Frequently Asked Questions About Choosing a Subscription Payment Gateway

What is the most important feature in a recurring billing platform?

For most subscription businesses, the highest-impact feature is smart retry logic combined with automated dunning emails. Involuntary churn from failed payments is often the largest single source of lost revenue, and adaptive retries paired with prompt customer follow-up recover a meaningful share of payments that would otherwise be written off.

How does FPX Direct Debit differ from card-on-file recurring billing?

FPX Direct Debit pulls funds directly from the customer’s bank account on a recurring schedule, after the customer authorises an e-Mandate through their online banking portal. In contrast, card-on-file uses a saved credit or debit card. The main difference is that bank accounts do not expire, so Direct Debit avoids the renewal failures that happen when cards reach their expiry date.

Is 3D Secure required for recurring card payments in Malaysia?

Bank Negara Malaysia’s framework requires strong customer authentication for the initial mandate, with 3D Secure 2.0 being the standard implementation. Subsequent renewals are handled through the established mandate and tokenisation, which is why a properly configured platform runs recurring charges without interrupting the customer each month.

How long does it take to set up FPX Direct Debit for a new customer?

The customer authorises the mandate through their online banking portal with a one-time RM1 FPX verification. The enrolment report is returned by the bank in approximately two business days, with a further two-day buffer before the first scheduled collection. All subsequent collections then run automatically.

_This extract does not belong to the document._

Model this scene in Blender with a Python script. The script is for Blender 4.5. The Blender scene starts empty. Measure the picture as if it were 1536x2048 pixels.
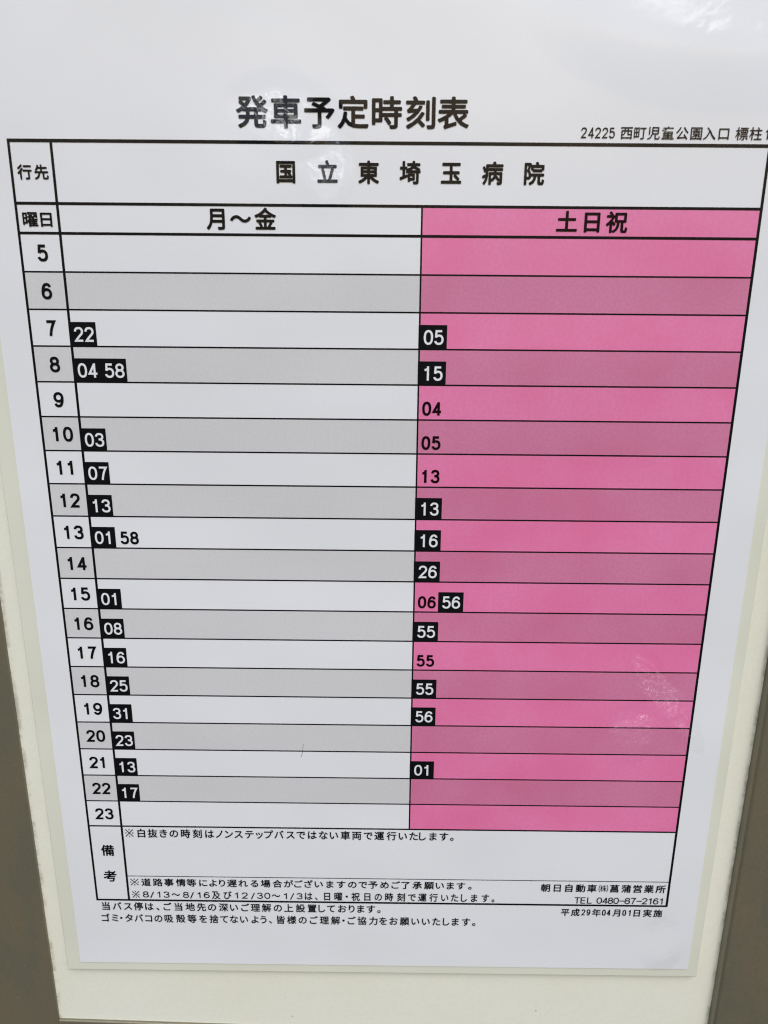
import bpy, bmesh, math, random
from mathutils import Matrix, Vector

random.seed(7)
scene = bpy.context.scene
W = 0.1914                      # width of the printed table in metres (the sheet is A4)
UC, VC = 0.5, 0.55              # table point that sits at the origin of the sheet
BOARD = Vector((0.0, 0.0, 1.25))  # where that point hangs in the world


def loc(u, v, d=0.0):
    """table units (u right, v down, d metres out of the sheet) -> local metres"""
    return Vector(((u - UC) * W, -d, (VC - v) * W))


# ---------------------------------------------------------------- camera
cam = bpy.data.cameras.new('camera')
cam.sensor_fit = 'VERTICAL'
cam.sensor_height = 24.0
cam.sensor_width = 18.0
cam.lens = 24.0 * 1550.0 / 2048.0
cam.clip_start = 0.005
cam.clip_end = 200.0
cam_ob = bpy.data.objects.new('camera', cam)
scene.collection.objects.link(cam_ob)
scene.camera = cam_ob
to_w = lambda p: Vector((p[0], p[2], -p[1]))           # sheet axes -> world axes
right = to_w((0.99994401, -0.00816176, 0.00673481))
down = to_w((0.00973098, 0.95928968, -0.2822563))
fwd = to_w((-0.00415693, 0.28230603, 0.95931539))
cpos = BOARD + Vector(((0.50340252 - UC) * W, -1.11260387 * W, (VC - 0.06230184) * W))
m = Matrix((right, -down, -fwd)).transposed().to_4x4()
m.translation = cpos
TILT = Matrix.Translation(BOARD) @ Matrix.Rotation(math.radians(15.0), 4, 'X') @ Matrix.Translation(-BOARD)   # the sign leans a little forward
cam_ob.matrix_world = TILT @ m
cam.dof.use_dof = True
cam.dof.focus_distance = 0.228
cam.dof.aperture_fstop = 16.0

# ---------------------------------------------------------------- sky, sun, exposure
SUN_EL, SUN_AZ = math.radians(36.0), math.radians(9.0)   # azimuth from the board's normal
sd = Vector((math.sin(SUN_AZ) * math.cos(SUN_EL), -math.cos(SUN_AZ) * math.cos(SUN_EL), math.sin(SUN_EL)))
world = bpy.data.worlds.new('World')
scene.world = world
world.use_nodes = True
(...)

Can a subscription billing platform charge customers in different currencies?

Multi-currency support depends on the platform and underlying card scheme arrangements. Some payment gateways allow merchants to charge customers in their local currency, such as SGD or USD, while settling funds back to the merchant’s MYR account. If you’re a SaaS business with overseas customers, this is worth confirming directly with the platform before committing.